• MATERIAL:

___

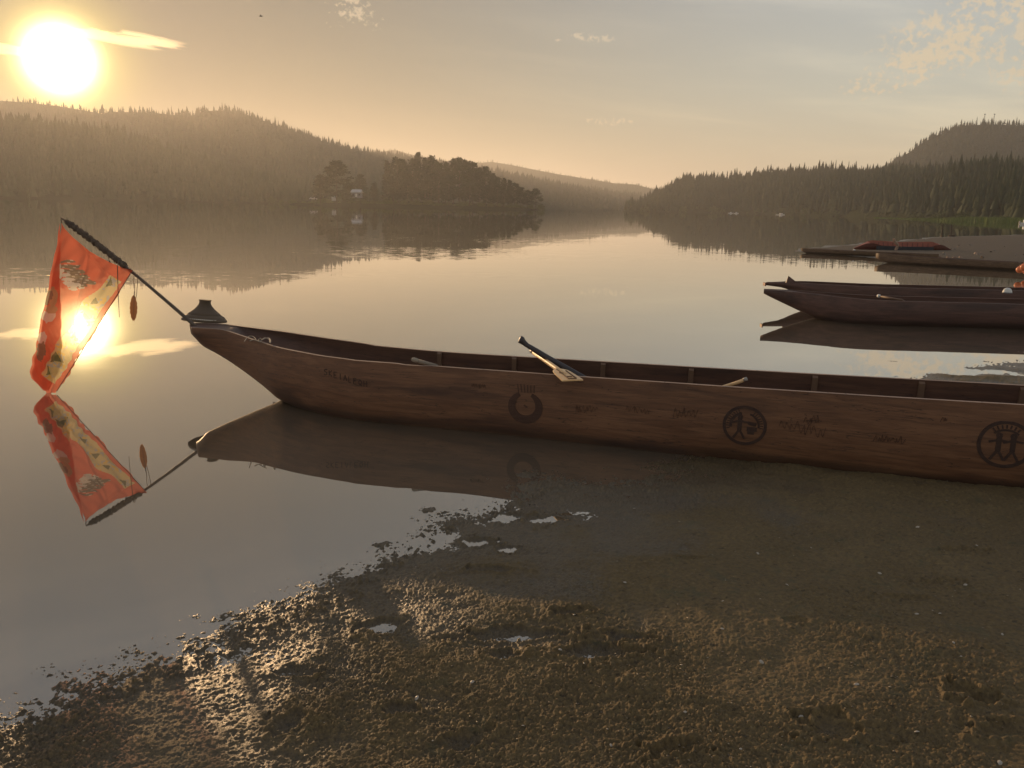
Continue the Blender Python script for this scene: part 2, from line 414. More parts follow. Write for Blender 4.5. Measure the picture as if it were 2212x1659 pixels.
def mud_sheet(rows, cols):
    A, D_ = np.meshgrid(cols, rows); X = D_*np.tan(A) if False else D_*np.sin(A); Y = D_*np.cos(A)
    z, s = mud_height(X, Y)
    nr, nc = X.shape; idx = np.arange(nr*nc).reshape(nr, nc)
    keep = (z > -.028) & (s > -1.2)
    f = keep[:-1, :-1] | keep[1:, :-1] | keep[:-1, 1:] | keep[1:, 1:]
    q = np.stack([idx[:-1, :-1][f], idx[:-1, 1:][f], idx[1:, 1:][f], idx[1:, :-1][f]], 1)
    V = np.stack([X.ravel(), Y.ravel(), z.ravel()], 1)
    used = np.unique(q); remap = np.zeros(len(V), np.int64); remap[used] = np.arange(len(used))
    return V[used], remap[q]
inv = np.linspace(1/1.95, 1/160., 830)
rows = np.concatenate([np.linspace(.25, 1.93, 70), 1/inv])
cols = np.concatenate([np.linspace(R(-75), R(-33.2), 90), np.linspace(R(-33), R(33), 1150), np.linspace(R(33.2), R(75), 90)])
V, Q = mud_sheet(rows, cols)
npmesh('ground', V, Q, M_mud)['kind'] = 'structure'

def ground_z(x, y):
    z, s = mud_height(np.array([float(x)]), np.array([float(y)])); return float(z[0])

# ------------------------------------------------------------------ hills, forests
def skyline(pts, base=None):
    P = np.array([(math.atan2(d[0], d[1]), d[2]/math.hypot(d[0], d[1])) for d in (ray(x, y) for x, y in pts)])
    return P[:, 0], P[:, 1]
class Hill:
    def __init__(s, name, sky, shore, ridge, tree=12., power=.85, seed=0, rough=1.):
        s.a, s.t = skyline(sky); s.name = name
        s.sa, s.sr = np.array([math.atan2(ray(x, 450)[0], ray(x, 450)[1]) for x, _ in shore]), np.array([q for _, q in shore], float)
        s.ra, s.rr = np.array([math.atan2(ray(x, 450)[0], ray(x, 450)[1]) for x, _ in ridge]), np.array([q for _, q in ridge], float)
        s.tree = tree; s.p = power; s.seed = seed; s.rough = rough
    def z(s, az, r):
        tn = np.interp(az, s.a, s.t); r0_ = np.interp(az, s.sa, s.sr); r1_ = np.interp(az, s.ra, s.rr)
        zr = np.maximum(tn*r1_ + CH - s.tree*.75, .5)
        t = (r-r0_)/(r1_-r0_)
        up = zr*np.clip(t, 0, 1)**s.p
        dn = zr*(1-.75*np.clip(t-1, 0, 1.2))
        x = r*np.sin(az); y = r*np.cos(az)
        n = fbm(x/260., y/260., s.seed, 4)*s.rough*zr*.10*np.clip(t*3, 0, 1)*np.clip((1-t)*2.5, 0, 1)
        return np.where(t < 1, up+n, dn)-np.where(t < 0, 3., 0), t, zr
    def build(s, na=260, nr=46, m=None):
        az = np.linspace(s.a[0], s.a[-1], na)
        V = []
        for k in np.linspace(-.02, 1.5, nr):
            r = np.interp(az, s.sa, s.sr)+k*(np.interp(az, s.ra, s.rr)-np.interp(az, s.sa, s.sr))
            z, t, _ = s.z(az, r); V.append(np.stack([r*np.sin(az), r*np.cos(az), z], 1))
        V = np.concatenate(V); idx = np.arange(nr*na).reshape(nr, na)
        q = np.stack([idx[:-1, :-1].ravel(), idx[:-1, 1:].ravel(), idx[1:, 1:].ravel(), idx[1:, :-1].ravel()], 1)
        npmesh(s.name, V, q, m or M_ground)['kind'] = 'structure'
    def sample(s, n, t0, t1, rg, a0=None, a1=None):
        az = rg.uniform(s.a[0] if a0 is None else a0, s.a[-1] if a1 is None else a1, n)
        t = rg.uniform(t0, t1, n)
        r = np.interp(az, s.sa, s.sr)+t*(np.interp(az, s.ra, s.rr)-np.interp(az, s.sa, s.sr))
        z, _, _ = s.z(az, r)
        return np.stack([r*np.sin(az), r*np.cos(az), z], 1)

def conifer_verts(tiers, n, rs, jag=.25, width=.2, round_=0):
    """unit-height conifer: jagged tiers of drooping boughs"""
    V = []; T = []
    for k in range(tiers):
        f = k/tiers; zb = .06+.94*f*.93; zt = min(1.0, zb+(.94/tiers)*1.9)
        rad = width*((1-f)**(.85 if not round_ else .45))*(.85+.3*rs.rand())
        c = len(V); V.append((0, 0, zt))
        for j in range(n):
            a = 2*math.pi*(j+.5*(k % 2)+rs.uniform(-.2, .2))/n; q = rad*(1-jag*(rs.rand())) * (1 if j % 2 else .72)
            V.append((q*math.cos(a), q*math.sin(a), zb+rs.uniform(-.02, .03)))
        for j in range(n): T.append((c, c+1+j, c+1+(j+1) % n))
    return np.array(V), np.array(T)
def forest(name, pts, hgt, m, tiers=3, n=6, seed=1, width=.19, label=None, cat='forest'):
    rs = np.random.RandomState(seed); hgt = hgt*(1+.30*fbm(pts[:, 0]/45., pts[:, 1]/45., 7, 3))*np.where(rs.uniform(0, 1, len(hgt)) < .07, 1.3, 1.)
    tm = [conifer_verts(tiers, n, rs, width=width) for _ in range(6)]
    VV = []; TT = []; off = 0
    for k in range(6):
        P = pts[k::6]; Hh = hgt[k::6]
        if not len(P): continue
        tv, tt = tm[k]; a = rs.uniform(0, 6.28, len(P)); wd = rs.uniform(.7, 1.7, len(P))
        ca, sa = np.cos(a), np.sin(a)
        x = (tv[None, :, 0]*ca[:, None]-tv[None, :, 1]*sa[:, None])*(Hh*wd)[:, None]+P[:, 0:1]
        y = (tv[None, :, 0]*sa[:, None]+tv[None, :, 1]*ca[:, None])*(Hh*wd)[:, None]+P[:, 1:2]
        z = tv[None, :, 2]*Hh[:, None]+P[:, 2:3]-.4
        VV.append(np.stack([x, y, z], 2).reshape(-1, 3))
        TT.append((tt[None]+(np.arange(len(P))*len(tv))[:, None, None]+off).reshape(-1, 3)); off += len(P)*len(tv)
    o = npmesh(name, np.concatenate(VV), np.concatenate(TT), m, False)
    return tag(o, label, cat, kind='stuff')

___

• GIVEN INSTRUCTION: Exactly as they appear, print the lines of the listing above from its first line through the line that contains "z, s = mud_height(np.array([float(x)]), np.array([float(y)]));", minus the pictures.

• FULL SOLUTION:
Continue the Blender Python script for this scene: part 2, from line 414. More parts follow. Write for Blender 4.5. Measure the picture as if it were 2212x1659 pixels.
def mud_sheet(rows, cols):
    A, D_ = np.meshgrid(cols, rows); X = D_*np.tan(A) if False else D_*np.sin(A); Y = D_*np.cos(A)
    z, s = mud_height(X, Y)
    nr, nc = X.shape; idx = np.arange(nr*nc).reshape(nr, nc)
    keep = (z > -.028) & (s > -1.2)
    f = keep[:-1, :-1] | keep[1:, :-1] | keep[:-1, 1:] | keep[1:, 1:]
    q = np.stack([idx[:-1, :-1][f], idx[:-1, 1:][f], idx[1:, 1:][f], idx[1:, :-1][f]], 1)
    V = np.stack([X.ravel(), Y.ravel(), z.ravel()], 1)
    used = np.unique(q); remap = np.zeros(len(V), np.int64); remap[used] = np.arange(len(used))
    return V[used], remap[q]
inv = np.linspace(1/1.95, 1/160., 830)
rows = np.concatenate([np.linspace(.25, 1.93, 70), 1/inv])
cols = np.concatenate([np.linspace(R(-75), R(-33.2), 90), np.linspace(R(-33), R(33), 1150), np.linspace(R(33.2), R(75), 90)])
V, Q = mud_sheet(rows, cols)
npmesh('ground', V, Q, M_mud)['kind'] = 'structure'

def ground_z(x, y):
    z, s = mud_height(np.array([float(x)]), np.array([float(y)])); return float(z[0])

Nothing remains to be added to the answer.